One Big Beautiful Bill Act

On July 4, 2025, House Resolution 1, also known as the One Big Beautiful Bill Act (“OBBBA”), was signed into law. The OBBBA includes, among other provisions, changes to U.S. corporate income tax law impacting the taxation of domestic and international business operations, including permanently extending certain expiring provisions of the Tax Cuts and Jobs Act, restoration of accelerated depreciation on capital expenditures, deductible research and experimental expenditures, and modifications to the international tax framework. The enactment of the OBBBA did not have a material impact on the consolidated financial statements and disclosures.

Impact of valuation allowances

During the thirteen and twenty-six weeks ended August 2, 2025, the Company did not recognize income tax benefits on $21.8 million and $31.8 million, respectively, of pretax losses, primarily in Switzerland, resulting in adverse tax impacts of $3.4 million and $4.9 million, respectively. During the thirteen and twenty-six weeks ended August 2, 2025, the Company recorded income tax expense of $5.6 million for the establishment of an additional valuation allowance against the remaining net deferred tax assets in Japan.

As of August 2, 2025, the Company had foreign net deferred tax assets of approximately $38.3 million, including $10.1 million, and $15.7 million in China, and the United Kingdom, respectively. While the Company believes that these net deferred tax assets are more-likely-than-not to be realized, it is not a certainty, as the Company continues to evaluate and respond to situations as they emerge. Should circumstances change, the net deferred tax assets may become subject to additional valuation allowances in the future. Additional valuation allowances would result in additional tax expense.

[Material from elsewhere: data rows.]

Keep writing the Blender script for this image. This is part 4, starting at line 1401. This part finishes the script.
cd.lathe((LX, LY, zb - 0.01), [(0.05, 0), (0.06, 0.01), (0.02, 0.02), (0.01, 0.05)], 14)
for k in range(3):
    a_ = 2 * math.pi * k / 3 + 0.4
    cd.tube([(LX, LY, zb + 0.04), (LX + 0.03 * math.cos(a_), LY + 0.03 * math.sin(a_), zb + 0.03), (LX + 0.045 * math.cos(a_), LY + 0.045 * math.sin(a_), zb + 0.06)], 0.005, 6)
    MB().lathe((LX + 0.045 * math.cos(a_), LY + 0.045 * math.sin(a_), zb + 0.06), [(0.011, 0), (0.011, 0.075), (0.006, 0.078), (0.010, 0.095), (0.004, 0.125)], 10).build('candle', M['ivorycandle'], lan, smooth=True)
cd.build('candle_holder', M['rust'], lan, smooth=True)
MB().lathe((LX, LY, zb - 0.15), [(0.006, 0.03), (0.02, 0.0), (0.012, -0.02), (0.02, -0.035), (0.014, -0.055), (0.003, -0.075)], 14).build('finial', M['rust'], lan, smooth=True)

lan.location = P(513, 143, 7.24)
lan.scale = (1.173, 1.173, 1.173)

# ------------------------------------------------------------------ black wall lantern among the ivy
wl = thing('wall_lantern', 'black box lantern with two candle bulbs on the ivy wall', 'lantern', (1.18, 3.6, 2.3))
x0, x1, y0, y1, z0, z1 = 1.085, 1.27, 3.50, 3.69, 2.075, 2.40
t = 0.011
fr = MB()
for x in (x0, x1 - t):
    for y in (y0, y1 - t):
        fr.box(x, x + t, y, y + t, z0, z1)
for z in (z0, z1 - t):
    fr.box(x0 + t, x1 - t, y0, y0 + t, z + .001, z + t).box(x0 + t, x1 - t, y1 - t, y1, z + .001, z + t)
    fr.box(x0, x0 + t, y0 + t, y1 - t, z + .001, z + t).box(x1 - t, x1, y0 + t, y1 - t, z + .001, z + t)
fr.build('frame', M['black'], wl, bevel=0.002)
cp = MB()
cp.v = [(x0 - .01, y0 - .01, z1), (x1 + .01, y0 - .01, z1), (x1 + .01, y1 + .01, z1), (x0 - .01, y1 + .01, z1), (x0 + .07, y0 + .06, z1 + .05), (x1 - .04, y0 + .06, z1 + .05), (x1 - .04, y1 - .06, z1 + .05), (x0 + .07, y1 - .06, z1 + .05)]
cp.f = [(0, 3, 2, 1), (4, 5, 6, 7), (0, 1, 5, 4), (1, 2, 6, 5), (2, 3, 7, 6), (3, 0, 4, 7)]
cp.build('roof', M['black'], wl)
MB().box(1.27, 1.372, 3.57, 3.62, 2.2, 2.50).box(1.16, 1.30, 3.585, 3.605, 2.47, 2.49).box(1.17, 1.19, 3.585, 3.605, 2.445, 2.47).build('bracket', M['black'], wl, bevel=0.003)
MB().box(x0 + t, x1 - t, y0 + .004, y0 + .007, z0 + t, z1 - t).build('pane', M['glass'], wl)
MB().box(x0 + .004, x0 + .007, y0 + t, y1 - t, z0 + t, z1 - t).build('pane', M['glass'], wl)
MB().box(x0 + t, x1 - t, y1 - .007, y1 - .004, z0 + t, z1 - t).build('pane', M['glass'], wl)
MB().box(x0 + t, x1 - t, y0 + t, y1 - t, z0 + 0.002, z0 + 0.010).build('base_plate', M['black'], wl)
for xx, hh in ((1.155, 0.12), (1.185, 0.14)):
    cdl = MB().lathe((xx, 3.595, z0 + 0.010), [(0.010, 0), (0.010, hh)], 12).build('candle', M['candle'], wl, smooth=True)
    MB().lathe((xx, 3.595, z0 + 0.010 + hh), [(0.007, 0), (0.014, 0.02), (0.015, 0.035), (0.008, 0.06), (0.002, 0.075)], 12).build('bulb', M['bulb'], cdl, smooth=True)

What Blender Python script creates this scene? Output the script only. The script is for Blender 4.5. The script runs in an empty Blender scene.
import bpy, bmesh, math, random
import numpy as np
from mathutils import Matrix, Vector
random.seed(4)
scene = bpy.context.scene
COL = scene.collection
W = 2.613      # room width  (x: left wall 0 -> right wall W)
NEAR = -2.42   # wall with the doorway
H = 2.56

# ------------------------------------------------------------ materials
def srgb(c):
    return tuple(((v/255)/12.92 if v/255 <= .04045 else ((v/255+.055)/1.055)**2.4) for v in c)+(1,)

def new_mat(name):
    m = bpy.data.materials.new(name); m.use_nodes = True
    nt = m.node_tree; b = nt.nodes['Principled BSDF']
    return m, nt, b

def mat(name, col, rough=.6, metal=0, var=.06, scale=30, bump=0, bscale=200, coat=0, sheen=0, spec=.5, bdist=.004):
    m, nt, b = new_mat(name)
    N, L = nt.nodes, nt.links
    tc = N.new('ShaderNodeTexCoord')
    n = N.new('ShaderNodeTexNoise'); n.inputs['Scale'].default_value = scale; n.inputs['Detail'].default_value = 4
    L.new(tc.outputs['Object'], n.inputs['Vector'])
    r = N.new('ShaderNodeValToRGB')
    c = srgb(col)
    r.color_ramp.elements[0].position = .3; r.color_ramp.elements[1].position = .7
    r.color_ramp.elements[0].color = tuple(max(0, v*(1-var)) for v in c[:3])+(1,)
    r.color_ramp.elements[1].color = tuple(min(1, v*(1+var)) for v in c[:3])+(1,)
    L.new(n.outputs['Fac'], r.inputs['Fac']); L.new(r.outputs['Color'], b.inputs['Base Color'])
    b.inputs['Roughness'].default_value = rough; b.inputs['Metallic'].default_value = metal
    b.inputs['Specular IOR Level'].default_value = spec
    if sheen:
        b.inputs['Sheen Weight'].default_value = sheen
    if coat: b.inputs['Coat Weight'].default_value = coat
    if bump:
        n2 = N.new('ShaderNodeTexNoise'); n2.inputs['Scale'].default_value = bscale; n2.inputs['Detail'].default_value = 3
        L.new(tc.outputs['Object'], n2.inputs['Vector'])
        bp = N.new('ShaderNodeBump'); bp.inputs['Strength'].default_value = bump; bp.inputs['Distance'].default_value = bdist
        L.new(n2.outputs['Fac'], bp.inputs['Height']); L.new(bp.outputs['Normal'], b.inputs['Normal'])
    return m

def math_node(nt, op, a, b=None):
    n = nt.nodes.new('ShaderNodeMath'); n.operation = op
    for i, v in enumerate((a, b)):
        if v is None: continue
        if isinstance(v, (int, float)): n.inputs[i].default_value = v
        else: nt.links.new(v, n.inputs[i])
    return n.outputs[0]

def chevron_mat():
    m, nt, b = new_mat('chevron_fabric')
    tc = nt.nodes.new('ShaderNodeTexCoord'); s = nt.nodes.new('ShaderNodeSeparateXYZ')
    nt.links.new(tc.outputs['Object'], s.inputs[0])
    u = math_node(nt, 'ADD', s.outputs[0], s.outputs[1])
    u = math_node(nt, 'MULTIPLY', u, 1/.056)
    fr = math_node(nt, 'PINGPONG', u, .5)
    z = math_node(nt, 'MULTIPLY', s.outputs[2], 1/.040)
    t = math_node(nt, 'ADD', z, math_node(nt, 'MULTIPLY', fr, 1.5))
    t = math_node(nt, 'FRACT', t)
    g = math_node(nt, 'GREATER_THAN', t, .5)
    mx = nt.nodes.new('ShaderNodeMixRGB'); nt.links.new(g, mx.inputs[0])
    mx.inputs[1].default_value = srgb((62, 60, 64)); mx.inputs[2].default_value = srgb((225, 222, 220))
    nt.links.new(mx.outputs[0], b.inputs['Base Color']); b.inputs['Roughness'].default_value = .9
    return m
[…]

During the thirteen and twenty-six weeks ended August 3, 2024, the Company did not recognize income tax benefits on $7.0 million and $14.6 million, respectively, of pretax losses, primarily in Switzerland, resulting in adverse tax impacts of $1.1 million and $2.2 million, respectively.

As of February 1, 2025, there were approximately $8.2 million, $5.4 million, and $13.4 million of net deferred tax assets in China, Japan, and the United Kingdom, respectively.

Share-based compensation

Refer to Note 12, “SHARE-BASED COMPENSATION,” for details on income tax benefits and charges related to share-based compensation awards during the thirteen and twenty-six weeks ended August 2, 2025 and August 3, 2024.